Start of Materials provided
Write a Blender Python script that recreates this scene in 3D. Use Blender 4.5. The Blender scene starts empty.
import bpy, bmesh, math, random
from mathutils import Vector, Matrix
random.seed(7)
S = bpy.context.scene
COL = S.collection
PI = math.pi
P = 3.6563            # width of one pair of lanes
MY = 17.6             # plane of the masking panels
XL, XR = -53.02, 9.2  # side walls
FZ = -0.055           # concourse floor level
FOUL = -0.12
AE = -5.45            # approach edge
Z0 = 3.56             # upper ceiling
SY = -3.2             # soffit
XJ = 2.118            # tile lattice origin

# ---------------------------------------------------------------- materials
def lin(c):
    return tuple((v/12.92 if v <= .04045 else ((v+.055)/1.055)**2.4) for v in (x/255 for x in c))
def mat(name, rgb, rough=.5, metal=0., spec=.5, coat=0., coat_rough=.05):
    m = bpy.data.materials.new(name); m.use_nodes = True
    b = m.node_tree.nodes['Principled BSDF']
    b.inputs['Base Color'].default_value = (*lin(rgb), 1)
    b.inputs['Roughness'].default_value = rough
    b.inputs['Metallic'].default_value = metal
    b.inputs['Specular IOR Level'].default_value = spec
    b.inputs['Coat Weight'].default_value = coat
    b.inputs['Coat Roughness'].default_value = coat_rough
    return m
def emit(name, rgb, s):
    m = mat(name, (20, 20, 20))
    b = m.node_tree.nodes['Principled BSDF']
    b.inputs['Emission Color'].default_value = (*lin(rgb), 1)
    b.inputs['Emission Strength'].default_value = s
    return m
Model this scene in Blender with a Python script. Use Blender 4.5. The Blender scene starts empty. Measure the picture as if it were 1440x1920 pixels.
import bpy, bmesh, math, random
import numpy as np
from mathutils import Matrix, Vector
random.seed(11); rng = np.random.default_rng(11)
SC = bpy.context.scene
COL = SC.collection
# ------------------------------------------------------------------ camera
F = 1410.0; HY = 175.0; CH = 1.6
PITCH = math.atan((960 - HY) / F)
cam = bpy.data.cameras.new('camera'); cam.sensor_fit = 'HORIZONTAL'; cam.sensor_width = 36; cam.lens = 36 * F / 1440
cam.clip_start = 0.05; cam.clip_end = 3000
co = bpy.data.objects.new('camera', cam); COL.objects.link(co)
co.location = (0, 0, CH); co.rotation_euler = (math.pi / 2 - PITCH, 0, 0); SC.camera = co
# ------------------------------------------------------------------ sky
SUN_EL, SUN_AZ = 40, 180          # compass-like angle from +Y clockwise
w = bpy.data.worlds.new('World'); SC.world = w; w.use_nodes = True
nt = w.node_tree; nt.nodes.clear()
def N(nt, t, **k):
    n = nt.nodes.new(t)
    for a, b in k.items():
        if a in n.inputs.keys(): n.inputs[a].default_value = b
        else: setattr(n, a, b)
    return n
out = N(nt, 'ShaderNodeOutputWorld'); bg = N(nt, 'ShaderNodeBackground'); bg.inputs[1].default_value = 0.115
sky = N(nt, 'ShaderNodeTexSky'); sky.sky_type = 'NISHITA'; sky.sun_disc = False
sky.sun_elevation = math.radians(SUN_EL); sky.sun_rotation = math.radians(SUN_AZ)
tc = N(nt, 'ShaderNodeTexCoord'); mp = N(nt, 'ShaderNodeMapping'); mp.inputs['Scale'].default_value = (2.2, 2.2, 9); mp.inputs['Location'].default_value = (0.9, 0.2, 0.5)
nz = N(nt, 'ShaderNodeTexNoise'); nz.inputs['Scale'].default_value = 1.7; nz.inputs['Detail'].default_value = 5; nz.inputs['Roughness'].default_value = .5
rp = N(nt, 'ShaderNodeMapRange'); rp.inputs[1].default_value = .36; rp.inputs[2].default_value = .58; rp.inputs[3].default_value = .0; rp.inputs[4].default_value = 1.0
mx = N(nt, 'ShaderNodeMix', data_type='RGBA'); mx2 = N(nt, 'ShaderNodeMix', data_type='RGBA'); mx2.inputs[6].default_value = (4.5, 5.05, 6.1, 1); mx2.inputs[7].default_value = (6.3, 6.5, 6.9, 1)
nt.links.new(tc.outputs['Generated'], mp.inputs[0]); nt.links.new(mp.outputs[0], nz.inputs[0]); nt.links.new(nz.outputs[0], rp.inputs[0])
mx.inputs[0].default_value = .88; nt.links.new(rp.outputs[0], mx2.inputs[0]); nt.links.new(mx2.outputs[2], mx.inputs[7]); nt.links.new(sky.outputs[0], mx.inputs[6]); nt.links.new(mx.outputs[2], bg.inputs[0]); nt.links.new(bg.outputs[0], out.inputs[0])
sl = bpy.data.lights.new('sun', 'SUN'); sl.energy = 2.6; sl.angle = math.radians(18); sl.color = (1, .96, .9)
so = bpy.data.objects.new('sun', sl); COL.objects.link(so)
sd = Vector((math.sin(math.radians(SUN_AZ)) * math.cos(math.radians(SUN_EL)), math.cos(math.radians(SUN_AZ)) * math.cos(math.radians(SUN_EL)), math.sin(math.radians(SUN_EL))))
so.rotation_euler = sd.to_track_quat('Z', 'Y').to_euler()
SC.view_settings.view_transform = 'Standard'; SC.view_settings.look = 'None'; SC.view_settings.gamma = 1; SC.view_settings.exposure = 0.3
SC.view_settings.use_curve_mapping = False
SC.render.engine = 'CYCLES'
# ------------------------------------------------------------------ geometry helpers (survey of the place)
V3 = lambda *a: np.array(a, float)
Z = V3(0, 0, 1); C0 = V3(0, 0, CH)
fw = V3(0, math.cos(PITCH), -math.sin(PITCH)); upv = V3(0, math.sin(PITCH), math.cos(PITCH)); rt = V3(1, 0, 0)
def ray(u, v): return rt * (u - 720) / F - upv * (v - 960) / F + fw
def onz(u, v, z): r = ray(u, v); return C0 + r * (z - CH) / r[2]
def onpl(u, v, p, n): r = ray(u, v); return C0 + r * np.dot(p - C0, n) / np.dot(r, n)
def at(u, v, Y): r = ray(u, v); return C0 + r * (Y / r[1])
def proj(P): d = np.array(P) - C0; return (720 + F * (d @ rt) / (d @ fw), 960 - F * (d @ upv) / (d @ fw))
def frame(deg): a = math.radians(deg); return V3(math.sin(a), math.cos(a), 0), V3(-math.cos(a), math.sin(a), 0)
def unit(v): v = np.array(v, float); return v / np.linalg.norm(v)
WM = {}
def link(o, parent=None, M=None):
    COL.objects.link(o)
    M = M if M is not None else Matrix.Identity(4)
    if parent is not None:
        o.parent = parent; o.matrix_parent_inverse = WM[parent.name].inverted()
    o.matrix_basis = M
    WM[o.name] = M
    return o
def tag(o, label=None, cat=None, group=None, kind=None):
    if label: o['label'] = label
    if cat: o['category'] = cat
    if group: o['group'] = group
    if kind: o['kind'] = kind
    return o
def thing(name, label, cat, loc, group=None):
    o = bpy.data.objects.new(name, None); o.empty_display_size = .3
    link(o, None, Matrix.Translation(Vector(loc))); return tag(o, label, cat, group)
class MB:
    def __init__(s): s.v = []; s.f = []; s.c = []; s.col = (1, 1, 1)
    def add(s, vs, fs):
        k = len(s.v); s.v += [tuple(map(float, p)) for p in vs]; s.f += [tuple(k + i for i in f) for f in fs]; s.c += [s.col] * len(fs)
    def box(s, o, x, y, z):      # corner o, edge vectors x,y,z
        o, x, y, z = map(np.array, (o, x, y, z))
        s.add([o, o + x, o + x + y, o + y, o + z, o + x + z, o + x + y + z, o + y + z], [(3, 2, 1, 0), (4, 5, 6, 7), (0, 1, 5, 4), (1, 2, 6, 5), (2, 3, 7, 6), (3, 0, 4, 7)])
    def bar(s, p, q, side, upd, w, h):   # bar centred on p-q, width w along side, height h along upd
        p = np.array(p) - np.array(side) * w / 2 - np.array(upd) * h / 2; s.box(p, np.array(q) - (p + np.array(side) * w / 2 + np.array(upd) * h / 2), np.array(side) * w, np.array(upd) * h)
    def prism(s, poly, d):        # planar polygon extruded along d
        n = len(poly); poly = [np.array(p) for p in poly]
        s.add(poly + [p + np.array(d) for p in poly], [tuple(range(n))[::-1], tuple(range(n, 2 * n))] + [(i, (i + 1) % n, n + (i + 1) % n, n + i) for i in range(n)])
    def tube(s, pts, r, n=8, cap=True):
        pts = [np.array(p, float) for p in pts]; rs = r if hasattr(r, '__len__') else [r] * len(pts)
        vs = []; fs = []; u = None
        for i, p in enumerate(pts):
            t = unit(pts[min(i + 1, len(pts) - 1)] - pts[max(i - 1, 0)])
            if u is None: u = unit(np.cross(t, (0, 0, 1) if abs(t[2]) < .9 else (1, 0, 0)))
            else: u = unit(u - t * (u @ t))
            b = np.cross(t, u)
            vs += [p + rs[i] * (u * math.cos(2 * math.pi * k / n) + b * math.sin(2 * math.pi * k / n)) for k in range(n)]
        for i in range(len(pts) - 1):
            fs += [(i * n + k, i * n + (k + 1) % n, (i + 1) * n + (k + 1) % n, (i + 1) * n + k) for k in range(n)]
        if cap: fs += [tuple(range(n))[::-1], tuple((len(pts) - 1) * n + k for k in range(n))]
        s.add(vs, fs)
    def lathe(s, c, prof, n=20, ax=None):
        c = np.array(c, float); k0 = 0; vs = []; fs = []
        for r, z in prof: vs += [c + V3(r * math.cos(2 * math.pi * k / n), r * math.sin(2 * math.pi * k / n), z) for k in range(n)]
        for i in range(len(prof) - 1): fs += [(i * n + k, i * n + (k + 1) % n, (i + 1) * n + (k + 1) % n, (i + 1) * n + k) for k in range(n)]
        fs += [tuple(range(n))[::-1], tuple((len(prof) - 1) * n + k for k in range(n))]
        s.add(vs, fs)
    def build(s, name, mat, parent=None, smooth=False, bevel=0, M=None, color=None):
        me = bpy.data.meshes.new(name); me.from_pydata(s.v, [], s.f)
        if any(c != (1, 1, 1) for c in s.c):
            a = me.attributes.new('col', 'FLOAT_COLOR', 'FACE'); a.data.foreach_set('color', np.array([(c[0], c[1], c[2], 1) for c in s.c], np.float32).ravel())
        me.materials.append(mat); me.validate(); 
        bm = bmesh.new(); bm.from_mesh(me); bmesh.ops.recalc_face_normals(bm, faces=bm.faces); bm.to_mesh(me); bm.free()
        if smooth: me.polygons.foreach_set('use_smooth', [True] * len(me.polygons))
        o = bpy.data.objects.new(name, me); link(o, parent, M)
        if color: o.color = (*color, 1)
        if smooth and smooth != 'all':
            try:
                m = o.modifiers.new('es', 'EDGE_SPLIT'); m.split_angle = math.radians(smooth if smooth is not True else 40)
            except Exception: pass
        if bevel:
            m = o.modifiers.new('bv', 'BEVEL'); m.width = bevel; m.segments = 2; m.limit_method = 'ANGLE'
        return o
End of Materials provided
## Brief
Using the data above, restate word for word the lines from its opening line through the line that contains "tile lattice origin", and no more.

## Output for this exercise
Write a Blender Python script that recreates this scene in 3D. Use Blender 4.5. The Blender scene starts empty.
import bpy, bmesh, math, random
from mathutils import Vector, Matrix
random.seed(7)
S = bpy.context.scene
COL = S.collection
PI = math.pi
P = 3.6563            # width of one pair of lanes
MY = 17.6             # plane of the masking panels
XL, XR = -53.02, 9.2  # side walls
FZ = -0.055           # concourse floor level
FOUL = -0.12
AE = -5.45            # approach edge
Z0 = 3.56             # upper ceiling
SY = -3.2             # soffit
XJ = 2.118            # tile lattice origin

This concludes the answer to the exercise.